┌─ DATA BLOCK

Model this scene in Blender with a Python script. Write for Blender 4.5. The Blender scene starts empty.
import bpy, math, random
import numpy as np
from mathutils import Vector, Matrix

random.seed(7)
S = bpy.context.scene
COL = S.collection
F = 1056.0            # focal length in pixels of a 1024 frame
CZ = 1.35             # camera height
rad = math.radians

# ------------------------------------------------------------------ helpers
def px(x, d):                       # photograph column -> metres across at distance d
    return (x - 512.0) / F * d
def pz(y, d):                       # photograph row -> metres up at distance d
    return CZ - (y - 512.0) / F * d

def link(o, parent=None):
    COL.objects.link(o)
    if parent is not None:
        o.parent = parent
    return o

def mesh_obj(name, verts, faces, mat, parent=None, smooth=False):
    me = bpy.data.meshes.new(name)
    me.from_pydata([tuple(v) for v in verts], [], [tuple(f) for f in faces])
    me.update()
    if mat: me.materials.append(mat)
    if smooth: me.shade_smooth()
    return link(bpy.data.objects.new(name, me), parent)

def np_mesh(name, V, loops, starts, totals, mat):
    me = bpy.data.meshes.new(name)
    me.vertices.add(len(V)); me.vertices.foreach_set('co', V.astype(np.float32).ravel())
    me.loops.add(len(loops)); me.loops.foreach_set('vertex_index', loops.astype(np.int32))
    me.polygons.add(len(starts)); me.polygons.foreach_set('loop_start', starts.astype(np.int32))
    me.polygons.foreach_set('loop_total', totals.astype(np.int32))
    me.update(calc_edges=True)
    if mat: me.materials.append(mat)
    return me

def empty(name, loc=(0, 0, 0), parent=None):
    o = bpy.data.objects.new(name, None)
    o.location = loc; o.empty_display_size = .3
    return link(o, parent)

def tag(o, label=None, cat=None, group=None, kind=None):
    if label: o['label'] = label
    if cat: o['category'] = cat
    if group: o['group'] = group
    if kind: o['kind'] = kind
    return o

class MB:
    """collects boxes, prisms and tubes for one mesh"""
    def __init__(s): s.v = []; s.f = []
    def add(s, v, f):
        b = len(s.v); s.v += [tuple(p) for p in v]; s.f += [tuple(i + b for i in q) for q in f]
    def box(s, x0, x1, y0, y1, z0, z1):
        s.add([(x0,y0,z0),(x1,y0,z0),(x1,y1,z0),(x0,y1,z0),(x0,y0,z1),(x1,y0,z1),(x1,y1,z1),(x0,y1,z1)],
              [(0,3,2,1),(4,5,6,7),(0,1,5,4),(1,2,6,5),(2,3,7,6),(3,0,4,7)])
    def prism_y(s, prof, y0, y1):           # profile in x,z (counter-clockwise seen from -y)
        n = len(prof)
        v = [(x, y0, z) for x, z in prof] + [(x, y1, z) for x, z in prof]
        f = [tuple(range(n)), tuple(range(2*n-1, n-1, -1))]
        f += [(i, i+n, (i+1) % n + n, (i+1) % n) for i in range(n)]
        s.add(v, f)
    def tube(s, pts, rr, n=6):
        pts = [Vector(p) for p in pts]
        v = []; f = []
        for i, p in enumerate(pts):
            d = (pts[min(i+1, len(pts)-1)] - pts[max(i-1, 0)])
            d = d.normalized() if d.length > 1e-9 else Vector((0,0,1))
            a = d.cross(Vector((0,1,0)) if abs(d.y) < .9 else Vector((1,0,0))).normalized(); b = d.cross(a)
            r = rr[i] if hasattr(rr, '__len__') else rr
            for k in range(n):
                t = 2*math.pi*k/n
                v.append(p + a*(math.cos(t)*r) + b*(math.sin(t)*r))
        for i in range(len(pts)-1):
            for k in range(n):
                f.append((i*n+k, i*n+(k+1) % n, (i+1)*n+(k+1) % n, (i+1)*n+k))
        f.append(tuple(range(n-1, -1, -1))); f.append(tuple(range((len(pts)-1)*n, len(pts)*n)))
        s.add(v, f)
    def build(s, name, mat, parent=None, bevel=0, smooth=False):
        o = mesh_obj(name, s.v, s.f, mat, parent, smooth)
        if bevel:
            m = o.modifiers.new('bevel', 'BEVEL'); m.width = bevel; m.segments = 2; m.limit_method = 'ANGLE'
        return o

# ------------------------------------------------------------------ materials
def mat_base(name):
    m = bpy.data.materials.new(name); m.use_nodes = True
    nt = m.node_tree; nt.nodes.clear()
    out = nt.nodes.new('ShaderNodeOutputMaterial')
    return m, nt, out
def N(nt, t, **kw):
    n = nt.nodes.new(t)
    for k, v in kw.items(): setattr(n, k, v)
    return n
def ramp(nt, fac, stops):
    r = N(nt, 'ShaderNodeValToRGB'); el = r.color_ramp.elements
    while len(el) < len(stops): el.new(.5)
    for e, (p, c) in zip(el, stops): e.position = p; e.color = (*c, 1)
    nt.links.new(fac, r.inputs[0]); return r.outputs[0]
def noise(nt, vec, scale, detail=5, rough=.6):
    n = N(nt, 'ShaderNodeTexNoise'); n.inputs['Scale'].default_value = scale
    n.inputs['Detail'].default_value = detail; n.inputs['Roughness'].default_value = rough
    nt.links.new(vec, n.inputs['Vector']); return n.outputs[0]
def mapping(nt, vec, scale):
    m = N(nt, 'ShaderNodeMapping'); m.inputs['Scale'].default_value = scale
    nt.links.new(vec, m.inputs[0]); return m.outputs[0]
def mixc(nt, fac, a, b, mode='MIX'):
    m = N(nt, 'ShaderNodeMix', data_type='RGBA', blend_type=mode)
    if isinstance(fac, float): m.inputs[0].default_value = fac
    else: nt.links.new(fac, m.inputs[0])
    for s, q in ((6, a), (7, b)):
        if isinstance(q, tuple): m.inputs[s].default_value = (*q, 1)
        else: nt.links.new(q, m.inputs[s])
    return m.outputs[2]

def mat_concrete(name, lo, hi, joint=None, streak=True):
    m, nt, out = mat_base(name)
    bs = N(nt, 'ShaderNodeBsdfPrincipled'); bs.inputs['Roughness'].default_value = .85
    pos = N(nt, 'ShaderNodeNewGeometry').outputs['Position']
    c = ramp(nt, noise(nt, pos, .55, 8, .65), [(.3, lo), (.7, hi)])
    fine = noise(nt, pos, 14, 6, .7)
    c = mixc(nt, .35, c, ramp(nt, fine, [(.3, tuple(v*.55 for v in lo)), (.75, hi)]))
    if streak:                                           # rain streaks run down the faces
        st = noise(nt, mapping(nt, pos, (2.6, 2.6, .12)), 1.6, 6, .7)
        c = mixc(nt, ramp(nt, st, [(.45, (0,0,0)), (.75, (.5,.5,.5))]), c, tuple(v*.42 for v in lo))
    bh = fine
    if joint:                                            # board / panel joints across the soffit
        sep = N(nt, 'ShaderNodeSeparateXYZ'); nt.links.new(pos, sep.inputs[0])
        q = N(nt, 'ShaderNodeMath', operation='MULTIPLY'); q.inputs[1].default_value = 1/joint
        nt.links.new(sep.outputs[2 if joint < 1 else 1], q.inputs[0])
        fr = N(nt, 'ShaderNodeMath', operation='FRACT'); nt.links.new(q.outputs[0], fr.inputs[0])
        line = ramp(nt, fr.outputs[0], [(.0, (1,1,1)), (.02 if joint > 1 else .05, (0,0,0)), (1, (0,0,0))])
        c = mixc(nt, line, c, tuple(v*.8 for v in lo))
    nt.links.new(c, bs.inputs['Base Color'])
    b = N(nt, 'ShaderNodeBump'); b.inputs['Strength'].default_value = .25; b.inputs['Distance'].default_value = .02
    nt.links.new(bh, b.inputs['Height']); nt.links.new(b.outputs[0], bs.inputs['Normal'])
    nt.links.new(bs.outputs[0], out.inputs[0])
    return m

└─

- GIVEN EXERCISE
Please output the complete data exactly.

- WRITTEN ANSWER
Model this scene in Blender with a Python script. Write for Blender 4.5. The Blender scene starts empty.
import bpy, math, random
import numpy as np
from mathutils import Vector, Matrix

random.seed(7)
S = bpy.context.scene
COL = S.collection
F = 1056.0            # focal length in pixels of a 1024 frame
CZ = 1.35             # camera height
rad = math.radians

# ------------------------------------------------------------------ helpers
def px(x, d):                       # photograph column -> metres across at distance d
    return (x - 512.0) / F * d
def pz(y, d):                       # photograph row -> metres up at distance d
    return CZ - (y - 512.0) / F * d

def link(o, parent=None):
    COL.objects.link(o)
    if parent is not None:
        o.parent = parent
    return o

def mesh_obj(name, verts, faces, mat, parent=None, smooth=False):
    me = bpy.data.meshes.new(name)
    me.from_pydata([tuple(v) for v in verts], [], [tuple(f) for f in faces])
    me.update()
    if mat: me.materials.append(mat)
    if smooth: me.shade_smooth()
    return link(bpy.data.objects.new(name, me), parent)

def np_mesh(name, V, loops, starts, totals, mat):
    me = bpy.data.meshes.new(name)
    me.vertices.add(len(V)); me.vertices.foreach_set('co', V.astype(np.float32).ravel())
    me.loops.add(len(loops)); me.loops.foreach_set('vertex_index', loops.astype(np.int32))
    me.polygons.add(len(starts)); me.polygons.foreach_set('loop_start', starts.astype(np.int32))
    me.polygons.foreach_set('loop_total', totals.astype(np.int32))
    me.update(calc_edges=True)
    if mat: me.materials.append(mat)
    return me

def empty(name, loc=(0, 0, 0), parent=None):
    o = bpy.data.objects.new(name, None)
    o.location = loc; o.empty_display_size = .3
    return link(o, parent)

def tag(o, label=None, cat=None, group=None, kind=None):
    if label: o['label'] = label
    if cat: o['category'] = cat
    if group: o['group'] = group
    if kind: o['kind'] = kind
    return o

class MB:
    """collects boxes, prisms and tubes for one mesh"""
    def __init__(s): s.v = []; s.f = []
    def add(s, v, f):
        b = len(s.v); s.v += [tuple(p) for p in v]; s.f += [tuple(i + b for i in q) for q in f]
    def box(s, x0, x1, y0, y1, z0, z1):
        s.add([(x0,y0,z0),(x1,y0,z0),(x1,y1,z0),(x0,y1,z0),(x0,y0,z1),(x1,y0,z1),(x1,y1,z1),(x0,y1,z1)],
              [(0,3,2,1),(4,5,6,7),(0,1,5,4),(1,2,6,5),(2,3,7,6),(3,0,4,7)])
    def prism_y(s, prof, y0, y1):           # profile in x,z (counter-clockwise seen from -y)
        n = len(prof)
        v = [(x, y0, z) for x, z in prof] + [(x, y1, z) for x, z in prof]
        f = [tuple(range(n)), tuple(range(2*n-1, n-1, -1))]
        f += [(i, i+n, (i+1) % n + n, (i+1) % n) for i in range(n)]
        s.add(v, f)
    def tube(s, pts, rr, n=6):
        pts = [Vector(p) for p in pts]
        v = []; f = []
        for i, p in enumerate(pts):
            d = (pts[min(i+1, len(pts)-1)] - pts[max(i-1, 0)])
            d = d.normalized() if d.length > 1e-9 else Vector((0,0,1))
            a = d.cross(Vector((0,1,0)) if abs(d.y) < .9 else Vector((1,0,0))).normalized(); b = d.cross(a)
            r = rr[i] if hasattr(rr, '__len__') else rr
            for k in range(n):
                t = 2*math.pi*k/n
                v.append(p + a*(math.cos(t)*r) + b*(math.sin(t)*r))
        for i in range(len(pts)-1):
            for k in range(n):
                f.append((i*n+k, i*n+(k+1) % n, (i+1)*n+(k+1) % n, (i+1)*n+k))
        f.append(tuple(range(n-1, -1, -1))); f.append(tuple(range((len(pts)-1)*n, len(pts)*n)))
        s.add(v, f)
    def build(s, name, mat, parent=None, bevel=0, smooth=False):
        o = mesh_obj(name, s.v, s.f, mat, parent, smooth)
        if bevel:
            m = o.modifiers.new('bevel', 'BEVEL'); m.width = bevel; m.segments = 2; m.limit_method = 'ANGLE'
        return o

# ------------------------------------------------------------------ materials
def mat_base(name):
    m = bpy.data.materials.new(name); m.use_nodes = True
    nt = m.node_tree; nt.nodes.clear()
    out = nt.nodes.new('ShaderNodeOutputMaterial')
    return m, nt, out
def N(nt, t, **kw):
    n = nt.nodes.new(t)
    for k, v in kw.items(): setattr(n, k, v)
    return n
def ramp(nt, fac, stops):
    r = N(nt, 'ShaderNodeValToRGB'); el = r.color_ramp.elements
    while len(el) < len(stops): el.new(.5)
    for e, (p, c) in zip(el, stops): e.position = p; e.color = (*c, 1)
    nt.links.new(fac, r.inputs[0]); return r.outputs[0]
def noise(nt, vec, scale, detail=5, rough=.6):
    n = N(nt, 'ShaderNodeTexNoise'); n.inputs['Scale'].default_value = scale
    n.inputs['Detail'].default_value = detail; n.inputs['Roughness'].default_value = rough
    nt.links.new(vec, n.inputs['Vector']); return n.outputs[0]
def mapping(nt, vec, scale):
    m = N(nt, 'ShaderNodeMapping'); m.inputs['Scale'].default_value = scale
    nt.links.new(vec, m.inputs[0]); return m.outputs[0]
def mixc(nt, fac, a, b, mode='MIX'):
    m = N(nt, 'ShaderNodeMix', data_type='RGBA', blend_type=mode)
    if isinstance(fac, float): m.inputs[0].default_value = fac
    else: nt.links.new(fac, m.inputs[0])
    for s, q in ((6, a), (7, b)):
        if isinstance(q, tuple): m.inputs[s].default_value = (*q, 1)
        else: nt.links.new(q, m.inputs[s])
    return m.outputs[2]

def mat_concrete(name, lo, hi, joint=None, streak=True):
    m, nt, out = mat_base(name)
    bs = N(nt, 'ShaderNodeBsdfPrincipled'); bs.inputs['Roughness'].default_value = .85
    pos = N(nt, 'ShaderNodeNewGeometry').outputs['Position']
    c = ramp(nt, noise(nt, pos, .55, 8, .65), [(.3, lo), (.7, hi)])
    fine = noise(nt, pos, 14, 6, .7)
    c = mixc(nt, .35, c, ramp(nt, fine, [(.3, tuple(v*.55 for v in lo)), (.75, hi)]))
    if streak:                                           # rain streaks run down the faces
        st = noise(nt, mapping(nt, pos, (2.6, 2.6, .12)), 1.6, 6, .7)
        c = mixc(nt, ramp(nt, st, [(.45, (0,0,0)), (.75, (.5,.5,.5))]), c, tuple(v*.42 for v in lo))
    bh = fine
    if joint:                                            # board / panel joints across the soffit
        sep = N(nt, 'ShaderNodeSeparateXYZ'); nt.links.new(pos, sep.inputs[0])
        q = N(nt, 'ShaderNodeMath', operation='MULTIPLY'); q.inputs[1].default_value = 1/joint
        nt.links.new(sep.outputs[2 if joint < 1 else 1], q.inputs[0])
        fr = N(nt, 'ShaderNodeMath', operation='FRACT'); nt.links.new(q.outputs[0], fr.inputs[0])
        line = ramp(nt, fr.outputs[0], [(.0, (1,1,1)), (.02 if joint > 1 else .05, (0,0,0)), (1, (0,0,0))])
        c = mixc(nt, line, c, tuple(v*.8 for v in lo))
    nt.links.new(c, bs.inputs['Base Color'])
    b = N(nt, 'ShaderNodeBump'); b.inputs['Strength'].default_value = .25; b.inputs['Distance'].default_value = .02
    nt.links.new(bh, b.inputs['Height']); nt.links.new(b.outputs[0], bs.inputs['Normal'])
    nt.links.new(bs.outputs[0], out.inputs[0])
    return m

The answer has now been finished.